The Seductive Scam Of Daylight Saving

Daylight saving is a scam. It’s a made up way to manage time and our interaction with it that inadvertently fucks up our health and no longer has economic benefits. Still, it was a process created to help organize mid-century American morons that is still upheld.

Alas. America is still shaped and reshaped by this time scam, this formal agreement that, yes, we are going to collectively turn clocks back or forward and pretend the time is now something it’s not. Like Leap Day, daylight saving is a funny formality to tame nature because, you know, constructions like calendars literally and figuratively mean more than trees.

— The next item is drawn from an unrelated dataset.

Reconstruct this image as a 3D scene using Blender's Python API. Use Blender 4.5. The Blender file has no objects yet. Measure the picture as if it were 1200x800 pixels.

Still, there’s something seductive about daylight saving. “That extra hour,” you think. “Give it to me.” You plan to drink more with it, to do more work, to stay up later, to sleep in longer: it’s a strange fiction gift that we all participate in. It’s a bonus, like finding money on the street: this is seemingly all a positive but it shouldn’t be here but, still, we benefit.

The scam continues for days after. The next morning, parents and pet owners awake earlier to realize that turning the clocks backward or forward was a mistake. An extra hour gained in autumn is great until you have a creature pawing at you at 5:30AM that they want to eat or go to the bathroom.

But – and this is a big but – this is an opportunity to greet life anew. It’s almost like a New Year celebration two months early: we’re given a time to reset, to feel like we’re more productive as we can wake up at 6AM instead of 7AM, our minds set on an earlier time without doing much of anything. We go to bed earlier, nodding off at 10PM instead of 11PM, but we feel like we did more before we have to go to work. There’s more time to be us, before the day gets going.

Daylight saving is indeed a scam but it’s also an opportunity. A stupid one, yes, but an opportunity nevertheless – and I won’t look a clock at its hands and tell it to fuck off.